Don’t underestimate the feeling of
accomplishment you will get from meeting your goal each day. In times of
stress, that kind of emotional currency will become priceless.
If you get to the end of the day and you
haven’t been able to find motivation to write, sit down and write out a train
of thought. Write what it was that kept you from writing. Lie about it if you
have to. Write about a hurricane that drug you away from the desk. Write about
how you’re dying from a vampire-velociraptor bite. Writing about how your
employer is really the head of a zombie drug cartel and your busy work is a complicated money laundering scheme. Write ANYTHING. Once you turn the tap on, the
words will flow, but sometimes you will have to prime the pump first.
3) Write honestly
Don’t try to be something you aren’t. Want to know what hhe
hardest part of writing this whole story was? Penning the words, “I am unhappy.”
I’m a happy girl. That’s my personal brand. I have a beautiful smile. I wear bright
hair and have a houseful of gorgeous, funny children and a happy marriage and God
forbid I pretend for a second that any of that is only a fraction of the truth of
who I am as a human being. But guess what? There’s magic in that honesty.
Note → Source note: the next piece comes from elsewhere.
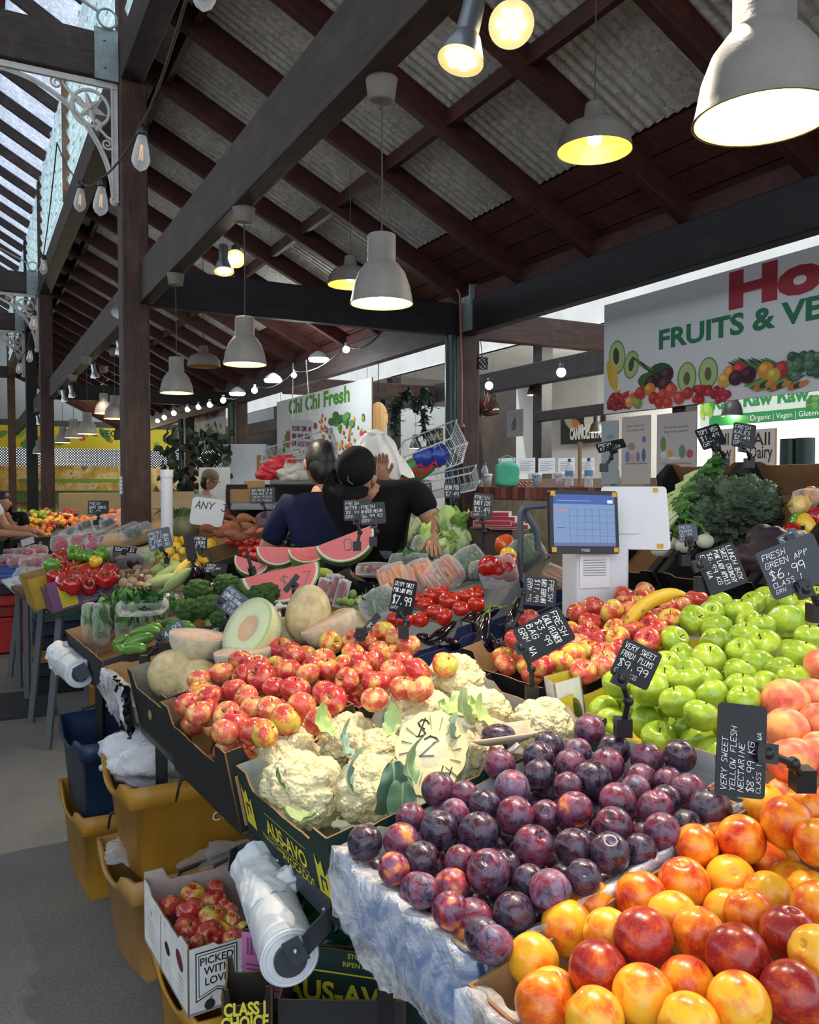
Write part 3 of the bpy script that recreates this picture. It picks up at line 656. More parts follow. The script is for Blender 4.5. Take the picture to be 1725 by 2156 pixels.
AP_R = fruit_mat('apple_red', hx('dcae58'), hx('b52c30'), .32, .56, .22, .5, hx('e8b898'), third=hx('cf5c44'))
AP_Y = fruit_mat('apple_yellow_blush', hx('d3bd4e'), hx('bb3430'), .44, .66, .22, .5, hx('e8c98c'), third=hx('de7a40'))
AP_P = fruit_mat('apple_pink', hx('e4b268'), hx('c64a44'), .38, .66, .22, .5, hx('f0c8a0'), third=hx('d9604a'))
AP_G = fruit_mat('apple_green', hx('7f9f24'), hx('b4c83c'), .3, .7, .2, .2, hx('c8d870'))
PL_D = fruit_mat('plum_dark', hx('190c16'), hx('421222'), .35, .7, .22, 0, hx('a88a9a'), hx('5a5774'), .3)
PL_R = fruit_mat('plum_red', hx('340e1e'), hx('7c182c'), .35, .65, .25, .2, hx('b890a0'), hx('73688a'), .3)
PL_B = fruit_mat('plum_bloomed', hx('301224'), hx('8a2438'), .4, .65, .4, 0, hx('b0a0b0'), hx('8a8cb4'), .1)
PL_O = fruit_mat('plum_orange_patch', hx('e8922a'), hx('661428'), .34, .5, .25, 0, hx('b890a0'), hx('73688a'), .3, third=hx('b02c28'))
NE_O = fruit_mat('nectarine_orange', hx('f09a24'), hx('b32a1c'), .36, .68, .3, .25, hx('ffb850'), third=hx('e06418'), coat=.25)
NE_Y = fruit_mat('nectarine_yellow', hx('f5b52c'), hx('d4481e'), .48, .74, .3, .2, hx('ffd060'), coat=.25, third=hx('ee8a20'))
NE_R = fruit_mat('nectarine_red', hx('e07820'), hx('8e1c20'), .25, .52, .3, .3, hx('d88040'), coat=.25, third=hx('b43a20'))
PE = fruit_mat('peach_pink', hx('eeaa5c'), hx('d8543e'), .35, .65, .45, .2, hx('f0c090'), coat=.0, third=hx('e87a58'))
TOM = fruit_mat('tomato_red', hx('d8341c'), hx('a81810'), .3, .7, .15, coat=.6)
CAPR = fruit_mat('capsicum_red', hx('c41a14'), hx('8c0c10'), .3, .7, .12, coat=.8); CAPG = fruit_mat('capsicum_green', hx('3f7a1c'), hx('6aa02c'), .3, .7, .15, coat=.7); CAPY = fruit_mat('capsicum_yellow', hx('eab41c'), hx('f2c83c'), .3, .7, .15, coat=.7)
LEM = fruit_mat('lemon_yellow', hx('e8b41c'), hx('f2cc3c'), .3, .7, .35, coat=.2); LIM = fruit_mat('lime_green', hx('5c8a1c'), hx('94b038'), .3, .7, .3, coat=.3)
EGG = fruit_mat('eggplant_black', hx('110a14'), hx('24121f'), .3, .7, .1, coat=.9); AVO = fruit_mat('avocado_green', hx('16240f'), hx('2c3f18'), .3, .7, .25, coat=.5)
SWP = fruit_mat('sweet_potato_skin', hx('7a4430'), hx('a86a48'), .35, .65, .7, .3, hx('5a3024'), coat=0, ns=2); PUR = fruit_mat('purple_sweet_potato', hx('5a3a4c'), hx('7a5468'), .35, .65, .7, coat=0)
CUC = fruit_mat('cucumber_green', hx('2f5c1c'), hx('5c8a30'), .35, .65, .3, .4, coat=.3, ns=3); BAN = fruit_mat('banana_yellow', hx('e2b428'), hx('caa62c'), .3, .7, .4, .3, hx('4a3010'), coat=0, ns=3)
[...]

I'll tell you what the magic is...
I’m
not unhappy anymore.
Having put all those words down, having let
them flow out of me and onto the paper, I feel happy again. Things aren’t
hopeless. This time of trouble is only a season and it will pass. Had I not slipped
open a vein to bleed the words onto the page, that poison would still be coursing
through my bloodstream.
Listen, I don’t know what you’re going
through. Poverty, sickness, fear, a lack of resources, a lack of time, a lack
of motivation. I would like to offer a simple word of encouragement. Don’t give
up. This is not the time to lose hope. Today is the day when you decide whether
you are a writer or not. Anyone can write in a time of zephyrous inspiration. A
writer will buckle down and write out the storm.
Now please excuse me. I am going to go put
some red fire into my hair. I’m not a giving up kind of girl.